Step 6 – attach parts to printer:

The feeder repair part clamps on top of the feeder. I didn’t screw it in place, fingers crossed that doesn’t fly off. Then the winder coupling sits on top, with the spool fitting very nicely onto the original bolt as shown. Then you can attach the syringe to the head mount, and finally cable tie that piece to the printer head. Have a drink, your stabbed hand deserves it. I had Kombucha which was home brewed in the lab!

Step 7 – Edit GCode

I set up a simple shape and put it through Cura. As it started up and tried going ‘home’ before beginning the print, the printer smashed into the side immediately and repeatedly all while making the most awful noise.

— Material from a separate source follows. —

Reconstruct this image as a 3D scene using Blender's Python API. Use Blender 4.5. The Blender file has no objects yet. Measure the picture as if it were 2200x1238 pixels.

I apologised to the printer and opened the GCode in a text editor – this is the first time I’ve ever edited any GCode. I deleted the line(s) that looked to be most like the ‘home’ starting point with the intention that it would start from wherever I set it manually to instead i.e. wherever I moved the head to with my hand. I deleted these two lines, relatively near the start of the code, about 10 lines down or so:

G28 X0 Y0 ;move X/Y to min endstops

G28 Z0 ;move Z to min endstops

And, magically, that worked. It started from where I positioned it instead of returning to home and smashing into the sides. I set it to work with some wall paper paste I mixed up and it lasted a surprisingly long amount of time compared to what I expected. Or perhaps I’m a pessimist.

Next steps – work out how to set up a new base plate for the new and improved “Mush Printer” and identify a better way of cleaning the darned thing of said mush.